La dernière partie du livre que l’on doit au seul J.Maguire traite pour partie de la dévolution à Pékin des dernières olympiades. Sont analysées les relations entre les médias et le CIO, ainsi que les réactions des seuls médias américains à cette désignation. A leur écrasante majorité, ils critiquèrent le choix du CIO et le comité, estimèrent que l’attribution à Pékin devait permettre de mettre en lumière le régime chinois et ses travers tout en attestant de l’apparition du pays sur le devant de la scène mondiale. Poussant plus loin, cette dernière conclusion, J.Maguire considère que la victoire de Pékin reflèterait peut-être un nouvel ordre mondial dans lequel l’Occident ne serait plus dominateur ; autre hypothèse, une forme d’occidentalisation de la Chine intégrant ses pratiques sportives et ses modèles économiques. Ou, conclut-il, est-ce un mélange des deux.

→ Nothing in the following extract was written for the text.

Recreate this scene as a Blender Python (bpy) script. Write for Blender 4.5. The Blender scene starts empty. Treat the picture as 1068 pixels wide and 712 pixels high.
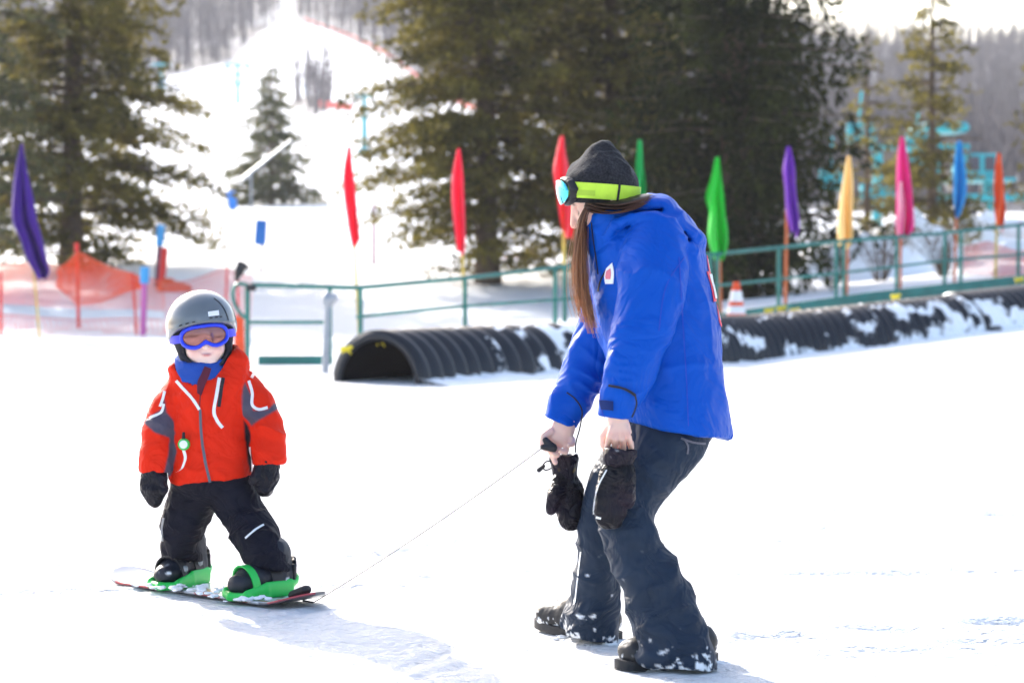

On peut discuter certaines théories ou la représentativité des exemples choisis; ainsi partir de l’idée que la globalisation du sport est une réalité peut ne pas apparaître pertinent. A ce jour, les études faites sur les migrations de sportifs, les footballeurs notamment, ne concluent pas à leur caractère global.
Discuter ou compléter car si pour les joueurs de cricket, l’argent ne constituerait plus la motivation première de la migration, il est d’autres sports, comme le basket, où le montant du contrat est la première raison d’un départ à l’étranger, le choix de la destination particulière faisant entrer en ligne de compte d’autres critères sportifs, culturels…
Ce livre fait néanmoins réfléchir et illustre l’importance des études sur le sport dans le monde anglo-saxon loin d’être aussi développées dans notre pays.